“American Made” solidifies Tom Cruise’s relevancy in contemporary cinema

A promotional picture for "American Made."
A promotional picture for "American Made."

Directed by Doug Liman, “American Made” is based on Trans World Airlines pilot turned egotistical drug smuggler Barry Seal, played by Tom Cruise, in the early 1980s. Seal is approached by CIA case officer Monty Schafer — played by Domhnall Gleeson — and begins taking photos over Central America for the CIA. During a mission, Seal encounters the Medellín Drug Cartel in Colombia and, thrilled by the potential wealth gain, begins his career as a drug smuggler.

Liman — who previously directed 2014’s “Edge of Tomorrow” and 2002’s “The Bourne Identity” — crafts a fast-paced, surprisingly comedic film about drug and arms smuggling and shady CIA operations.

Cruise gives an undeniably compelling performance, tapping into Seal’s dangerous optimism and upbeat attitude. Seal — never dismissing new opportunities to make money — is an anti-hero who establishes an emotional bond with viewers. As a family man, Seal’s primary motivation is making money to benefit his family. Seal retains a happy-go-lucky attitude, which makes him entertaining as a central protagonist. While comedic, Seal’s persona also establishes his vulnerability and occasional stupidity. As he becomes increasingly engrossed in crime, viewers can’t help but want him to succeed.

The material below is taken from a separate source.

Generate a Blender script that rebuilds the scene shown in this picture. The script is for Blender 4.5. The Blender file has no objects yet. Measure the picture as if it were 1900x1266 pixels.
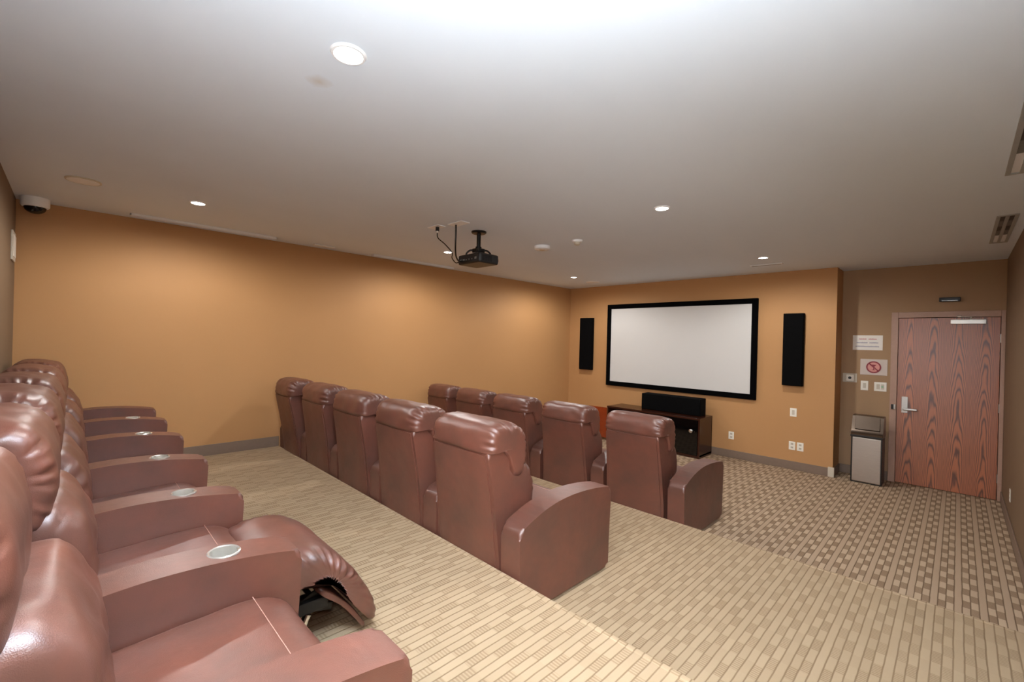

While the film involves controversial subjects — such as the questionable tactics the CIA uses to target major drug cartels — “American Made” doesn’t spend much time providing context. Viewers see the film entirely through Seal’s point-of-view and, like Seal himself, the movie is in constant motion, rarely pausing to acknowledge the magnitude and danger of Seal’s actions. Seal doesn’t comprehend or appreciate what’s at stake, eagerly using any available opportunity to advance his wealth. His ignorance both heightens the film’s sense of unpredictability and detracts from the film’s drama.

While the film’s energetic pacing reflects Seal’s personality, the film rarely slows to allow viewers to become fully invested. A more contemplative approach would have strengthened the emotional core of the film. As a result, the film’s most tense scenes — such as sequences involving Seal’s wife — don’t have the impact they merit.

The cinematography evokes a fly-on-the-wall quality. The documentary aesthetic grounds the eventual labyrinthine plot in reality, lending it a visceral, sun-drenched atmosphere. The occasionally out-of-focus, twitchy camerawork makes viewers feel in the middle of the action — like they’re watching real people, not actors.

While the exhausting pace doesn’t always work in the film’s favor, “American Made” should satisfy history aficionados and filmgoers looking for a compelling Cruise performance.